Israel Plans to Invest Additional $1 Billion in Iron Dome Defence System

Iron Dome batteries succeeded in intercepting two rockets in April.

The successful interception of two rockets fired at the Israeli coastal city of Ashkelon in early April by the Iron Dome short-range missile defence system has been a key milestone for the system’s implementation. As defpro.com reported in April, Israeli Prime Minister Benjamin Netanyahu commented after the system’s first operational use: “We have deployed [the Iron Dome batteries] in the last two weeks without actually testing them in laboratory conditions… [and] they have so far worked very well”[1].

Although Israeli officials repeatedly emphasise that the system has limitations and cannot provide overall protection, Iron Dome’s first operational success has convinced the government. In an interview with the daily Haaretz newspaper published on Monday, Israeli Defence Ministry director-general Major General Udi Shani confirmed that the country plans to invest approximately $1 billion in the system’s continued development and in the production of additional batteries.

“We are talking about (having) 10-15 Iron Dome batteries. We will invest nearly $1 billion in this. This is the goal, in addition to the $205 million that the US government has authorised,” Shani told the Israeli newspaper.[2] This will support Israel’s effort to deploy a multi-layered missile shield against a variety of threats. This approach further includes the US-Israeli Arrow Mark III development project for a long-range ballistic missile defence (BMD) system and Rafael’s David’s Sling (or Magic Wand) medium-range system. According to Shani, the latter will be equally funded with another $1 billion over the next five years and is scheduled to become operational by 2012.

Shani further explained that the US funding covers four additional batteries. The exact number of batteries ordered from Haifa-based manufacturer Rafael Advanced Defense Systems Ltd will depend upon the chosen “mix” of batteries and interceptor missiles within the multi-layered missile defence concept.

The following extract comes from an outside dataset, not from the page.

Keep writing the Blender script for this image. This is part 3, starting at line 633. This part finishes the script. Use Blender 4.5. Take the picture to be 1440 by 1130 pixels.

However, Shani emphasised that, despite the still ongoing development and trial process, first procurement contracts are intended to be awarded “within a few months.”

Rafael develops and manufactures the Iron Dome elements in collaboration with ELTA Systems, a subsidiary of the Israel Aerospace Industry, as well as the IDF. The system comprises a radar system built by ELTA, a control center, and interceptor missile batteries built by Rafael. The interceptor missile, dubbed Tamir, is equipped with electro-optic sensors and several steering fins, offering high manoeuvrability. Each interceptor is estimated to cost between $35,000 to $50,000.

The Iron Dome radar detects and identifies incoming rocket or artillery shell launches and monitors their trajectory. The target data is transmitted to the Battle Management & Weapon Control (BMC) for processing. The threat’s trajectory is then analysed and the expected impact point can be determined. If the estimated rocket trajectory represents a critical threat, a command is given within a fraction of a second and an interceptor is launched against the threat. The interceptor receives constant trajectory updates from the BMC via uplink communications, approaches the target and then uses its radar seeker to acquire the target and guide itself within passing distance of the target. The threat is then eliminated in mid-air, well away from the protected area.

The expensive missile defence system might also pour foreign money into Rafael’s coffers in the upcoming years, as the Israeli defence official confirmed that there is foreign interest in the system. Five countries have expressed their interest in Iron Dome since its first successful operational use in early April, according to Shani.